Di tengah hiruk-pikuk panggung politik Indonesia, dua istilah ini sering terdengar bergema: politik elektoral dan politik elit. Keduanya bagaikan dua sisi mata uang yang sama, namun dengan nilai yang berbeda. Di satu sisi, politik elektoral dengan segala keriuhan kampanyenya, di sisi lain, politik elit yang seringkali berlangsung di ruang-ruang yang senyap.
Politik elektoral di Indonesia sering kali dipandang sebagai pesta demokrasi. Setiap lima tahun sekali, rakyat diberi kesempatan untuk memilih wakil-wakilnya, dari kepala desa hingga presiden, dari bpd hingga dpr. Namun, apakah ini benar-benar partisipasi atau sekadar ilusi?
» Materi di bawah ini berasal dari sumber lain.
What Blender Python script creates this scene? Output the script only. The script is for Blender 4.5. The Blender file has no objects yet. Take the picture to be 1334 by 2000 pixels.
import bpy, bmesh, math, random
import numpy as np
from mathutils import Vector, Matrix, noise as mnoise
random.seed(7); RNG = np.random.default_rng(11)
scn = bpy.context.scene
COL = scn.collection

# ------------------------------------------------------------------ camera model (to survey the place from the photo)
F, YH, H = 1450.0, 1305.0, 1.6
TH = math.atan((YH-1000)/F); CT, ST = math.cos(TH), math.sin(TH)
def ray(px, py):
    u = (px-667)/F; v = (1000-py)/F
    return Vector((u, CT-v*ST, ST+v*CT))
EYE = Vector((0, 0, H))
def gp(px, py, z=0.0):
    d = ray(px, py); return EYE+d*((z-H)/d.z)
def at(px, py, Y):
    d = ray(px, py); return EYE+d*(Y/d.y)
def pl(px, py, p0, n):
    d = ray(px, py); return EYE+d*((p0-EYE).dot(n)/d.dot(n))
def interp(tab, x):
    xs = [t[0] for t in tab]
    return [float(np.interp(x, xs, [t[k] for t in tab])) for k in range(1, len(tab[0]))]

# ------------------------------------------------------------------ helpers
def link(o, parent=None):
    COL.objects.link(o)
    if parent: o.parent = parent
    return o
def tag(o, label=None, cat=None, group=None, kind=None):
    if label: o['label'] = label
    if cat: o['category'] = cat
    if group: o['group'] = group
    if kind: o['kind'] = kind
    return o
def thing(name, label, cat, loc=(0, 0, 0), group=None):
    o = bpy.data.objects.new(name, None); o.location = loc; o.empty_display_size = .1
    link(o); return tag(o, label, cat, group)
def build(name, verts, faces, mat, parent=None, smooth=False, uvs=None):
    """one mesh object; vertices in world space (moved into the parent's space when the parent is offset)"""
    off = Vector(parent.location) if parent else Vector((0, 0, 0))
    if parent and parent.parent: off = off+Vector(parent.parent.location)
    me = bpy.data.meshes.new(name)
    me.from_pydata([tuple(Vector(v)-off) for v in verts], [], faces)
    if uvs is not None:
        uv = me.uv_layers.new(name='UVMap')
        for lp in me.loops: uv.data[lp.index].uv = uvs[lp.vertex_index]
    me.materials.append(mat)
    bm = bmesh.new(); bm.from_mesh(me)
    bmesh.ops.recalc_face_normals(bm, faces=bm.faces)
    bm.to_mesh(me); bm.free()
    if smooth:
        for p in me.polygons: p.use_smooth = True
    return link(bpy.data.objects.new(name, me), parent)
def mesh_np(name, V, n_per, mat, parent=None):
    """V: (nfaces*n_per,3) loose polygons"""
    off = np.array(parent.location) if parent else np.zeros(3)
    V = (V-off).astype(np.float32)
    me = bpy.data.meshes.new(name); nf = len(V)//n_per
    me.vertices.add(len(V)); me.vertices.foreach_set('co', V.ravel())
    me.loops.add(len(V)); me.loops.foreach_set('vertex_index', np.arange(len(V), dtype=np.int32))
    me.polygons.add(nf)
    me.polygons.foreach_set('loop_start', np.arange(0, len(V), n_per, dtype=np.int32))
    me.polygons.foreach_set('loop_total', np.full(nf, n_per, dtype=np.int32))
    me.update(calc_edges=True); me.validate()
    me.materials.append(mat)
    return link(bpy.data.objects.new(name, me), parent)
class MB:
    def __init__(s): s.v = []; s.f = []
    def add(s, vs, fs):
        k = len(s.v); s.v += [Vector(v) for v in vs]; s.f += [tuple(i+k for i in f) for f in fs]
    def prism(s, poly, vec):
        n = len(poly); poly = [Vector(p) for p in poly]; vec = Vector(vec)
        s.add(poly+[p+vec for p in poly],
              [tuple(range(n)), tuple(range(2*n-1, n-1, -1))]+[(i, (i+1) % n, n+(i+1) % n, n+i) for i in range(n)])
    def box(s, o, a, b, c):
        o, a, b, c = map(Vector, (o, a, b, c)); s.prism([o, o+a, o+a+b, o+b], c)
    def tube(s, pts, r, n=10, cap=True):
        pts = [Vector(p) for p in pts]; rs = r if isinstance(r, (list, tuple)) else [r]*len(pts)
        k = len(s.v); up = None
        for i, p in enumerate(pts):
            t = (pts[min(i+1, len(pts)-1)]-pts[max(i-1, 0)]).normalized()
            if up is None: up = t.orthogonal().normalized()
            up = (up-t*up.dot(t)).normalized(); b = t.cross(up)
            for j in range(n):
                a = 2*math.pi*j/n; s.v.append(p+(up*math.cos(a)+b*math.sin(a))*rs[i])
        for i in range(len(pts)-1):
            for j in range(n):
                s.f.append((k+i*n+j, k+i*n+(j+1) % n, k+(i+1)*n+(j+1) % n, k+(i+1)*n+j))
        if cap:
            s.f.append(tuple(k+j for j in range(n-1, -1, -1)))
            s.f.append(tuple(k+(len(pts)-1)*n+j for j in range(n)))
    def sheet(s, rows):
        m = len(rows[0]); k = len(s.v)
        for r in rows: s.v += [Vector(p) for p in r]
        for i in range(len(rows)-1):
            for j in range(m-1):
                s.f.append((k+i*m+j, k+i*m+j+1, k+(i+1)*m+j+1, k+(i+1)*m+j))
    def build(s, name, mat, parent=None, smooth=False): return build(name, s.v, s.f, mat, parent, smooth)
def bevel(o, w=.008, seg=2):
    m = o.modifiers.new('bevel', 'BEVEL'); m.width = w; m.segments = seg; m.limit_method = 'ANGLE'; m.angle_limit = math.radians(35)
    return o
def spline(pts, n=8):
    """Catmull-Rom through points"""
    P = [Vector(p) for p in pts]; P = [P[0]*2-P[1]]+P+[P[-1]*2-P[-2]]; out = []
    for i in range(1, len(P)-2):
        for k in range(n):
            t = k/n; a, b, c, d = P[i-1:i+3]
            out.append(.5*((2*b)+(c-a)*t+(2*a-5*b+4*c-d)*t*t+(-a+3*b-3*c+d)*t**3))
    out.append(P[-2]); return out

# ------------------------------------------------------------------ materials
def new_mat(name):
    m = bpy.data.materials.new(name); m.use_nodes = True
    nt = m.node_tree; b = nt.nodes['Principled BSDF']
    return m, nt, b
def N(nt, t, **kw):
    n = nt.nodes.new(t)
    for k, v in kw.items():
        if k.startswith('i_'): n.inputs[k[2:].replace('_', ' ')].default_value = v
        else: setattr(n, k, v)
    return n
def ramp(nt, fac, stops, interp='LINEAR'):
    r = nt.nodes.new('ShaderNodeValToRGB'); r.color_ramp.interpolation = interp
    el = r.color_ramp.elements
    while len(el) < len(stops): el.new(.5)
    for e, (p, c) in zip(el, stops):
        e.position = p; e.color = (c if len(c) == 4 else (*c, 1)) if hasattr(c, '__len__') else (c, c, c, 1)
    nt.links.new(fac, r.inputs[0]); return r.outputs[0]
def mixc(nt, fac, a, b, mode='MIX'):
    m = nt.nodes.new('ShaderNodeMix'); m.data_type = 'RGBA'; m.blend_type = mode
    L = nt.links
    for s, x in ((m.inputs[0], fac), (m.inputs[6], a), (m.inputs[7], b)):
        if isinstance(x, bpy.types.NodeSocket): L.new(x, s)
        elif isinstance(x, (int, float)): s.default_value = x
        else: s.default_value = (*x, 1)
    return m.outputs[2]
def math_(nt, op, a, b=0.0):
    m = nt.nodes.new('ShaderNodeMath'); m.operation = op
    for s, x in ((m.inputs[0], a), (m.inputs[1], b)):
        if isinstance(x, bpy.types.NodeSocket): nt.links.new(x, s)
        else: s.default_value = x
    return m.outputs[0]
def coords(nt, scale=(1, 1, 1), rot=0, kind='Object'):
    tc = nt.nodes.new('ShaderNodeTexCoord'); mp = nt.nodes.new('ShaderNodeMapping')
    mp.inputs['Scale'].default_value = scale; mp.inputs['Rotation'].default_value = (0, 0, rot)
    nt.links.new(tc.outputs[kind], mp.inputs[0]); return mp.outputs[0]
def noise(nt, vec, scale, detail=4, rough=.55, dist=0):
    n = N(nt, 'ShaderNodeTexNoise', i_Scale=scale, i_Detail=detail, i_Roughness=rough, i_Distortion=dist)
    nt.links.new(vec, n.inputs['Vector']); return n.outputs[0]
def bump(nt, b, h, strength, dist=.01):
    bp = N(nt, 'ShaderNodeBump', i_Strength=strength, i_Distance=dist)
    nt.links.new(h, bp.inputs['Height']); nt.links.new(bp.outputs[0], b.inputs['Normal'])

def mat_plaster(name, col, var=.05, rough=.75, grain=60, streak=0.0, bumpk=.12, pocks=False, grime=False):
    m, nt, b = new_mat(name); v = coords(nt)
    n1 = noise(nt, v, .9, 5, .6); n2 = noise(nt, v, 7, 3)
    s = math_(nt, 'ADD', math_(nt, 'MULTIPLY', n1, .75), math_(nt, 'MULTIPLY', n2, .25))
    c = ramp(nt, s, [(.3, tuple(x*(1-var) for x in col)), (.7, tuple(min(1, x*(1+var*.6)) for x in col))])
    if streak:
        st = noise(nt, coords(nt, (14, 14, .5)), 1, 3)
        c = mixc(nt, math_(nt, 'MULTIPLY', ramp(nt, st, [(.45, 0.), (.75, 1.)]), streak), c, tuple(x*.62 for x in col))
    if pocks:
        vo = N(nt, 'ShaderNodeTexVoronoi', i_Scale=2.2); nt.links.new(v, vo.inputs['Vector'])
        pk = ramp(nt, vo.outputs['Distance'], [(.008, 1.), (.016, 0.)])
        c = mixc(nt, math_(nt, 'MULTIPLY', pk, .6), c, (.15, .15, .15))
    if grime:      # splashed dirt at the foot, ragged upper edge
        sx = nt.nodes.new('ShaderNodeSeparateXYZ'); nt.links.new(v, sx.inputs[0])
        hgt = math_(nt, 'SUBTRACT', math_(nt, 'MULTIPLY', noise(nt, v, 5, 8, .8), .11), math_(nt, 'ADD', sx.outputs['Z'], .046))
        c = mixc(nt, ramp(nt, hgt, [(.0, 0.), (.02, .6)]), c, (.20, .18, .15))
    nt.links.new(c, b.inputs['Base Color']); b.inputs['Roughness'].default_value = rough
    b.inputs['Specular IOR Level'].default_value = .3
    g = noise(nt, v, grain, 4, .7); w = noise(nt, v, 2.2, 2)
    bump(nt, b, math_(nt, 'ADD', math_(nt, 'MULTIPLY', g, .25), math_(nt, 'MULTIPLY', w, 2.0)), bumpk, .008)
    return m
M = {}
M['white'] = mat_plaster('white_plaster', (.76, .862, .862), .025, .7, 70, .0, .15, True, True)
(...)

Kita melihat bagaimana politik elektoral kerap kali menjadi ajang pertunjukan, di mana yang terpenting adalah citra dan popularitas, bukan substansi dan atau kebijakan.
Sementara itu, politik elit di Indonesia bisa dilihat dari cara kekuasaan berputar. Kekuasaan cenderung berada di tangan segelintir orang yang memiliki akses dan sumber daya. Mereka ini adalah para pemain di balik layar, yang keputusannya sering kali lebih menentukan daripada hasil pemilu itu sendiri.
Dalam praktiknya, politik elektoral dan politik elit di Indonesia sering kali berjalan beriringan. Idealisme demokrasi yang menghendaki partisipasi luas dari rakyat seringkali harus bertabrakan dengan realitas politik elit yang eksklusif. Ini adalah dilema yang terus menerus menghantui proses demokratisasi di negeri ini.
Politik elektoral dan politik elit di Indonesia adalah dua realitas yang tidak bisa dipisahkan. Namun, bukan berarti kita harus pasrah pada status quo. Harapan untuk perubahan selalu ada, dan itu dimulai dari kesadaran kolektif untuk terus mendorong transparansi dan akuntabilitas dalam setiap lini politik. Kita, sebagai rakyat, memiliki kekuatan untuk mengubah narasi, dari politik yang hanya untuk segelintir elit menjadi politik yang benar-benar dari, oleh, dan untuk rakyat.